I have read a variety of descriptions of Gursky's works, many of them come from very different starting points and all come to the conclusion that he is a master artist. The photos are everything from "...modestly scaled, infallibly exposed, sharply focused images..." and "focus on the recent phase of capitalism, reified leisure, consumerist fantasies and global transformation of production." His works are "complex and labor intensive process", "Olympian" in their "detached observation of setting and stilled activity," and " overwhelmingly dense image(s) rendered with astonishing visual clarity." My point being, that you cannot escape something mesmerizing, which is the view on the world only Gursky can offer. He shoots everything from alpine landscapes to stock exchange rooms, sunsets and shoe racks, rock concerts to factories, all with the same omniscient eye. The result is astonishing; it is a sucker punch. Urbanscapes, which encompass both, views of the micro and the macro, and often render a feeling of disbelief.

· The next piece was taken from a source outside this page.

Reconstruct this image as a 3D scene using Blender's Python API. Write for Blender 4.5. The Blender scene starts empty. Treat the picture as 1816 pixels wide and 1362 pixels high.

There is something in these photos for EVERYONE. Literally in the sense that Gursky has traveled the world to capture these scenes. Figuratively because there is something here that everyone can relate to. Above and beyond shopping for candy, watching a sunset, standing on the mezzanine of a hotel balcony, this work conjures big questions about: commerce, ultra-consumerism, mass development and cultural homogenization, the feeling of being alone in a crowd, great energy spent on insignificant things and more. The conclusions are here for you to discover.
In summary, the book is wonderful. It is eye candy and it is brain candy. In no way is the book a substitute for seeing the artwork, but if you have to take "the next best thing" surely this book is it. I highly recommend this book for students who are actively pursuing a degree or career in photography, for art historians, teachers of art or photography, and anyone interested in social - political - environmental - or spiritual commentary by a modern artist.